**Stated exercise:**
In the listing below, find the line with "b = mb(M('sun_sticker', (.2, .45, .5), .5));", then repeat exactly every line from the top through that one.

**Information shown:**
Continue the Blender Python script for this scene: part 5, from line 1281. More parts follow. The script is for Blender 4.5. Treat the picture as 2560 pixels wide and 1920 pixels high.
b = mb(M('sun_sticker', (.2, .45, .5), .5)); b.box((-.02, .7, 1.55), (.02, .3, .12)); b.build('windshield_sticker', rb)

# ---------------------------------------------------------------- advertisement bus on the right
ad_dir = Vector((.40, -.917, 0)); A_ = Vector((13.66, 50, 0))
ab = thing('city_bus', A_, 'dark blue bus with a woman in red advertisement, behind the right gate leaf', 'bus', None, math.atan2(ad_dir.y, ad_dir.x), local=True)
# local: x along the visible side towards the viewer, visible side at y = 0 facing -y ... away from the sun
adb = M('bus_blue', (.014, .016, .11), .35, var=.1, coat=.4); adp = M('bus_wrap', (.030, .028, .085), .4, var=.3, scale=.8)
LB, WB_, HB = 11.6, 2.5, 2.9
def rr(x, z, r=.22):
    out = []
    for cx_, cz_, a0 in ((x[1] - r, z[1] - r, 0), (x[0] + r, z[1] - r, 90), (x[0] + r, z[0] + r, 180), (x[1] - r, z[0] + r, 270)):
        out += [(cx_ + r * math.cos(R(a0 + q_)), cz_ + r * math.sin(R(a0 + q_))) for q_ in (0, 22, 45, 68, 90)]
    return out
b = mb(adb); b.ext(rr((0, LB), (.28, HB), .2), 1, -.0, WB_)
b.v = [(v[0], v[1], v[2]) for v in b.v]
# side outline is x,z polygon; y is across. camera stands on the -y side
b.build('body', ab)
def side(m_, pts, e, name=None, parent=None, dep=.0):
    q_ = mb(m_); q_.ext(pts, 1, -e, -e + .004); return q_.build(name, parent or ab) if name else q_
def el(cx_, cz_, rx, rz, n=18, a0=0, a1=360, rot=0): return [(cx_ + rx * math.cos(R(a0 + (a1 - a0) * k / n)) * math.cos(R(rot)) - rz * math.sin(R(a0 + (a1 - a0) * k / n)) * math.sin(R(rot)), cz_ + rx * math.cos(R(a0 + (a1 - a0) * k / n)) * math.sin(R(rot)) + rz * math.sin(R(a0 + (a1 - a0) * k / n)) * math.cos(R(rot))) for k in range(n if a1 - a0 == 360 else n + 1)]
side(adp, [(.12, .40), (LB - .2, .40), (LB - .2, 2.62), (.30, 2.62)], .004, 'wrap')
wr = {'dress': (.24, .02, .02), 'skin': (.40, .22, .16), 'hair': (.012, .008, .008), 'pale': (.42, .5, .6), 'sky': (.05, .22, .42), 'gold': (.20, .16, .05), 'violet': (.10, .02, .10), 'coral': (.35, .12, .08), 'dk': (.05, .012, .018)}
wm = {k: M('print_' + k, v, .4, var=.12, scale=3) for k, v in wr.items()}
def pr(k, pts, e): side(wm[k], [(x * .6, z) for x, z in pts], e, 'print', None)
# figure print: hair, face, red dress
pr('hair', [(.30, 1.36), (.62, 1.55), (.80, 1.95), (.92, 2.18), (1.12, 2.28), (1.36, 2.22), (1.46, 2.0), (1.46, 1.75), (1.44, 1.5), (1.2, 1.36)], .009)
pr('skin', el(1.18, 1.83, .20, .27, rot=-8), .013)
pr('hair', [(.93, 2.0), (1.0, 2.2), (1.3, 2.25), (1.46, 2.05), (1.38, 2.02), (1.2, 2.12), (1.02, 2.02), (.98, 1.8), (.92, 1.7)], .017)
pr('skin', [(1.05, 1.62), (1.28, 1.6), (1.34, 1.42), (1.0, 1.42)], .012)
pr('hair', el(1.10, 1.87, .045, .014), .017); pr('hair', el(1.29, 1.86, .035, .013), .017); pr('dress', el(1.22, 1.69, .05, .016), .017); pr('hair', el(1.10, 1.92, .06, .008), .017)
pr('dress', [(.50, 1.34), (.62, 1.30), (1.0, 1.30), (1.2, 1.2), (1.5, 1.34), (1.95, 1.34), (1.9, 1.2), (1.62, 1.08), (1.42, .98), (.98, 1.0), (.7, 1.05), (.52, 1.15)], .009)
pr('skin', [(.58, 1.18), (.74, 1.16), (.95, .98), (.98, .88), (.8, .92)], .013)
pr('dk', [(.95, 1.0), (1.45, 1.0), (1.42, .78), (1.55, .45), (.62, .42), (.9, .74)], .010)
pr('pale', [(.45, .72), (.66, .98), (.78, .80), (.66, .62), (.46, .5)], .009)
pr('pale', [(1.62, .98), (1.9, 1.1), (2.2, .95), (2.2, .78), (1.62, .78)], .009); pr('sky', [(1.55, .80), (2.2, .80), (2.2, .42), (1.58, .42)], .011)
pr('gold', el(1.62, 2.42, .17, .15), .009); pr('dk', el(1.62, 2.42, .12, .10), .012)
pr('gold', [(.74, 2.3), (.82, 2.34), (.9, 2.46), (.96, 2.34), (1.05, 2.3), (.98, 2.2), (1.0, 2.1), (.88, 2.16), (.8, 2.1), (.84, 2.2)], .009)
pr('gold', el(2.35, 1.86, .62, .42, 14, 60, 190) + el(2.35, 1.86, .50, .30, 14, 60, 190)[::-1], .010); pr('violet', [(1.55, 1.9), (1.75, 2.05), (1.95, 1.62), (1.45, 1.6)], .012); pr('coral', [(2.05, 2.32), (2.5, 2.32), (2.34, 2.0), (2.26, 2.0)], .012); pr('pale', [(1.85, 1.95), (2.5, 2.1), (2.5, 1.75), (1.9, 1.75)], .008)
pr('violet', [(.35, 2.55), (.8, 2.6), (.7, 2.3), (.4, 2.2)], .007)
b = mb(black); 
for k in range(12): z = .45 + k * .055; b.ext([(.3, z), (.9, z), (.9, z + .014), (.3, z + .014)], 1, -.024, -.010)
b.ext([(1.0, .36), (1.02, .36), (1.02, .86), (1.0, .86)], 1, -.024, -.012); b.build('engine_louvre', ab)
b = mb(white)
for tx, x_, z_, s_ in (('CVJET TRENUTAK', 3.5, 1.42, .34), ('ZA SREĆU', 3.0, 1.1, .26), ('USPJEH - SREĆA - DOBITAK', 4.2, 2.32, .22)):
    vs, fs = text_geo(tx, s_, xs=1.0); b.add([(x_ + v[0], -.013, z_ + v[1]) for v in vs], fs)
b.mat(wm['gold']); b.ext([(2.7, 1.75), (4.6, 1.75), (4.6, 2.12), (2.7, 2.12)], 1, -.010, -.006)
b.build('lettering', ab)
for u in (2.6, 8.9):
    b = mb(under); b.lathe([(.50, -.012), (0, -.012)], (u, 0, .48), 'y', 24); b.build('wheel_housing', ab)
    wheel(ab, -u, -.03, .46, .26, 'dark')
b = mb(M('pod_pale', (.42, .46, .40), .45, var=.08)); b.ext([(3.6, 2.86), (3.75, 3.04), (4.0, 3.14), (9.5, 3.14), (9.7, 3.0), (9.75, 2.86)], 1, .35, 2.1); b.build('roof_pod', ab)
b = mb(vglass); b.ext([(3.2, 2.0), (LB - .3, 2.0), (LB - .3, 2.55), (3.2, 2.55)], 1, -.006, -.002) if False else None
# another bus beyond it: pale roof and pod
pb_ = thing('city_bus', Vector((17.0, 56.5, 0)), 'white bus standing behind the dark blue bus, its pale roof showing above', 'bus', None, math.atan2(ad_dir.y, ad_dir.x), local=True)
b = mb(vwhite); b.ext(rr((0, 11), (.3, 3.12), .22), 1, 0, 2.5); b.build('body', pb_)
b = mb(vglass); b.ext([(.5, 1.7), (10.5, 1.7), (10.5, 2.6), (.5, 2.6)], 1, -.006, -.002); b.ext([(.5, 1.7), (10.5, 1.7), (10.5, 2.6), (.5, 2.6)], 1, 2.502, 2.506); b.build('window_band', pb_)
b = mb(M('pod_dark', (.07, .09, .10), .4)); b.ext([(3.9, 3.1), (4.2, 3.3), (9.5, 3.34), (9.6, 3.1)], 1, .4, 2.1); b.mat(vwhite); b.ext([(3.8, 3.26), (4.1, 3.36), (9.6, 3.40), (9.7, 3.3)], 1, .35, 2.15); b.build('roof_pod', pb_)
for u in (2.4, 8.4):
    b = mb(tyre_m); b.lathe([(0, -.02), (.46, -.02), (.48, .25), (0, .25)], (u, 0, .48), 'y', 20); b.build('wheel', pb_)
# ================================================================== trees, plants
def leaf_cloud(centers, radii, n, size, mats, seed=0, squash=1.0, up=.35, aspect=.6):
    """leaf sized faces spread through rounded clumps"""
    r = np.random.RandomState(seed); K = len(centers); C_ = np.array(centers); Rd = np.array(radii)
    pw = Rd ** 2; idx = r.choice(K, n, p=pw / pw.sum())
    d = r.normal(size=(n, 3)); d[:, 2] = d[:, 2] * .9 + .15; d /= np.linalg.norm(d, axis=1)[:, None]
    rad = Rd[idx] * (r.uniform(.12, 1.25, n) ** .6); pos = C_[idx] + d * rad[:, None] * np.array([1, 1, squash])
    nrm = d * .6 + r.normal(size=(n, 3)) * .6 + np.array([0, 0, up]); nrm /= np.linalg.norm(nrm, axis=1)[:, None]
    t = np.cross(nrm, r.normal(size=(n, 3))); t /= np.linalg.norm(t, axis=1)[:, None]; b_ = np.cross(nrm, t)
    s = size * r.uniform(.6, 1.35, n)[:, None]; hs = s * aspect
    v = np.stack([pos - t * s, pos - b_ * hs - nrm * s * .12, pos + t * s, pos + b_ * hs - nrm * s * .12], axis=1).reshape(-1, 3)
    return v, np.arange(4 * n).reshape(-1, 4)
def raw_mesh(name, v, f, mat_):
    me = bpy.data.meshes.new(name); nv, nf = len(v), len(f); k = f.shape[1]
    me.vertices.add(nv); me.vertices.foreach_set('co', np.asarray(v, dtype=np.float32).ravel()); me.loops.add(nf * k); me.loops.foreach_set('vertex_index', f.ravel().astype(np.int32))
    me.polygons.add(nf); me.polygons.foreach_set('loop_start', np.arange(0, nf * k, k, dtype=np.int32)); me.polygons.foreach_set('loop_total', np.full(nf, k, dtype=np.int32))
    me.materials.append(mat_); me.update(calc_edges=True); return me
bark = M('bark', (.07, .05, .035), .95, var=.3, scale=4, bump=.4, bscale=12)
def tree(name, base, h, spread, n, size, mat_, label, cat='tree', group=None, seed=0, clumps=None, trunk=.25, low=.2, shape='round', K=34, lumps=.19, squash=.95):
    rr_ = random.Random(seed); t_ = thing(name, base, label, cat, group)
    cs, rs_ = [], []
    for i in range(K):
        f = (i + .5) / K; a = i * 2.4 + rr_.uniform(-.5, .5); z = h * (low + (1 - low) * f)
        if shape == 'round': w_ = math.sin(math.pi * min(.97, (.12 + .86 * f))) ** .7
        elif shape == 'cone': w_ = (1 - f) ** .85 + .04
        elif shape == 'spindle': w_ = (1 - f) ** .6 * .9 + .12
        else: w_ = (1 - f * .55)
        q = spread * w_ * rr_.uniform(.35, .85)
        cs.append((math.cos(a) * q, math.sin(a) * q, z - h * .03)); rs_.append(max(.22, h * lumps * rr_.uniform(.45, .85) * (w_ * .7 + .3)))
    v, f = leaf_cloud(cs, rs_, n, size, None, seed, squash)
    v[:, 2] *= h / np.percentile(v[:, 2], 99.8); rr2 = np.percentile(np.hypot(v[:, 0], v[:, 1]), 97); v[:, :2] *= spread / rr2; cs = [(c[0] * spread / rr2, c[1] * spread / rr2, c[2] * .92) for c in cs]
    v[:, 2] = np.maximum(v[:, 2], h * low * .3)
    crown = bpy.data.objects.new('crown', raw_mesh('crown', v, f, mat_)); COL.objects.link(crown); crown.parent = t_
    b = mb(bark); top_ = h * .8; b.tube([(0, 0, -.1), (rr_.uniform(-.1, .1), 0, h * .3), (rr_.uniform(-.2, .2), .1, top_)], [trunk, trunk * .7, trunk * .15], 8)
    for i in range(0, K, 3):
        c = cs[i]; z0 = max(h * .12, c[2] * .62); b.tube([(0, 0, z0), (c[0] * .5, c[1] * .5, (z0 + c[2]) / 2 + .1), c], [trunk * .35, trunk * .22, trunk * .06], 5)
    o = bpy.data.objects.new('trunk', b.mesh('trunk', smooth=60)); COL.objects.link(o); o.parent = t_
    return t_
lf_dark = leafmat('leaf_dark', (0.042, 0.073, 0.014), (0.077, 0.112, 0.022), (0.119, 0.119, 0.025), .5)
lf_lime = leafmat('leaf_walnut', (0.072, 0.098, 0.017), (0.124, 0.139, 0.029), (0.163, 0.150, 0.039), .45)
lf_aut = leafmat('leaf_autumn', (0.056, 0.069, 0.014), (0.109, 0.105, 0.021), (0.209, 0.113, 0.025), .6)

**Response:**
Continue the Blender Python script for this scene: part 5, from line 1281. More parts follow. The script is for Blender 4.5. Treat the picture as 2560 pixels wide and 1920 pixels high.
b = mb(M('sun_sticker', (.2, .45, .5), .5)); b.box((-.02, .7, 1.55), (.02, .3, .12)); b.build('windshield_sticker', rb)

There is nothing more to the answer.